Cardinal Raymond Burke blames radical feminism for many problems perceived in the Catholic Church, including clergy sexual abuse of boys and the decline in vocations to the priesthood.

Confusion about men’s identity and roles has festered for 50 years, the former bishop of the La Crosse Diocese is quoted as saying in an interview with Matthew James Christoff, founder of the New Emangelization Project, a men’s ministry initiative.

“It’s due to a number of factors, but the radical feminism which has assaulted the church and society since the 1960s has left men very marginalized,” Burke said.

“Unfortunately, the radical feminist movement strongly influenced the church, leading the church to constantly address women’s issues at the expense of addressing critical issues important to men,” Burke told Christoff during the interview, conducted when Burke was in La Crosse last month to celebrate the feast day of the Shrine of Guadalupe he founded when he was bishop.

Burke declined an interview with the Tribune during that visit, saying he couldn’t fit it into his schedule.

“The goodness and importance of men became very obscured and, for all practical purposes, were not emphasized at all,” Burke told Christoff.

Christoff, who lives in the Minneapolis area, converted to Catholicism in 2006 and founded the project in 2013 “to help the church confront the Catholic ‘man-crisis,’” according to the project’s website. “There can be no New Evangelization without a New Emangelization, creating generations of Catholic men who are on fire for Jesus Christ and His Holy Catholic Church.”

Because of the “man-crisis,” Burke said, the church became “very feminized. Women are wonderful, of course. They respond very naturally to the invitation to be active in the church. Apart from the priest, the sanctuary has become full of women.

“The activities in the parish and even the liturgy have been influenced by women and have become so feminine in many places that men do not want to get involved,” he said.

Men opt out early in life, the former archbishop of St.

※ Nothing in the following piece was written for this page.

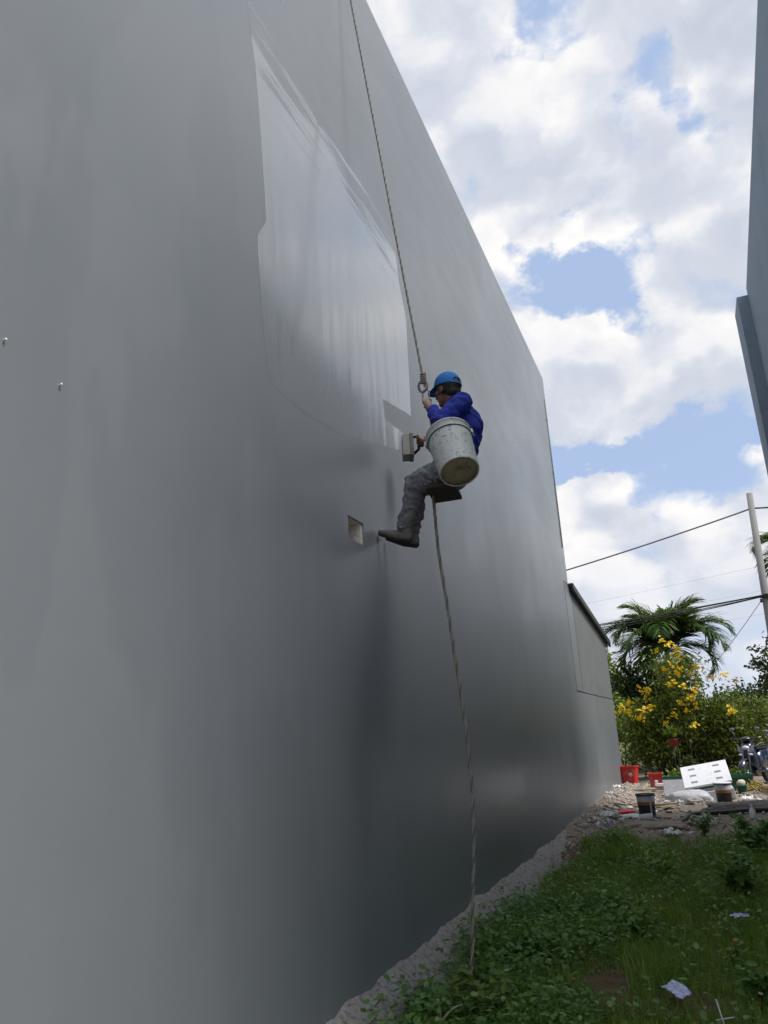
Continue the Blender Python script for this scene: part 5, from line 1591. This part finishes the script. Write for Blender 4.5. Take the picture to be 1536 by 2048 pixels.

Louis said, adding, “The introduction of girl servers also led many boys to abandon altar service. Young boys don’t want to do things with girls. It’s just natural.”

The Vatican approved girl servers in 1983, a decision that was reaffirmed in 1994, with the notation that boy servers should be encouraged because that role was viewed as an apprenticeship of sorts for the priesthood.

In July 1994, La Crosse Bishop John Paul decreed that females could serve at the altar, at the discretion of the pastor.

When Burke was bishop of La Crosse, he advanced regulations during a diocesan synod in 2000 that only males could serve at pontifical Masses, which are those where a bishop presides, according to diocesan records. The reason cited was the vocational connection and the possibility of the bishop becoming acquainted with young men who might be interested in the priesthood.

The synod stipulated, “The practice of having only male servers for the pontifical ceremonies, as a means for the Diocesan Bishop to promote vocations to the priesthood, is to be continued.”

Burke contended in the interview that the advent of female servers reduced priestly vocations.

But recently, he said, “We can also see that our seminaries are beginning to attract many strong young men who desire to serve God as priests. The new crop of young men are manly and confident about their identity.

“This is a welcome development, for there was a period of time when men who were feminized and confused about their own sexual identity had entered the priesthood,” Burke said. “Sadly, some of these disordered men sexually abused minors — a terrible tragedy for which the church mourns.”

Burke also acknowledges the abuse of women, saying, “Everyone understands that women have and can be abused by men. Men who abuse women are not true men, but false men who have violated their own manly character by being abusive to women.”

Many men don’t go to confession today because the concept of sin has disappeared, said Burke, who was demoted last fall from his position as head of the Vatican’s highest court after making remarks critical of Pope Francis.

“The denial of sin was a breakdown in the sense of what is demanded of men as men of Christ,” Burke told Christoff in the 3,670-word interview, the full transcript of which is available at www.newemangelization.com.

To repair that rift, priests must re-engage men in the importance of the Mass, the family, modesty and their roles as fathers, Burke said.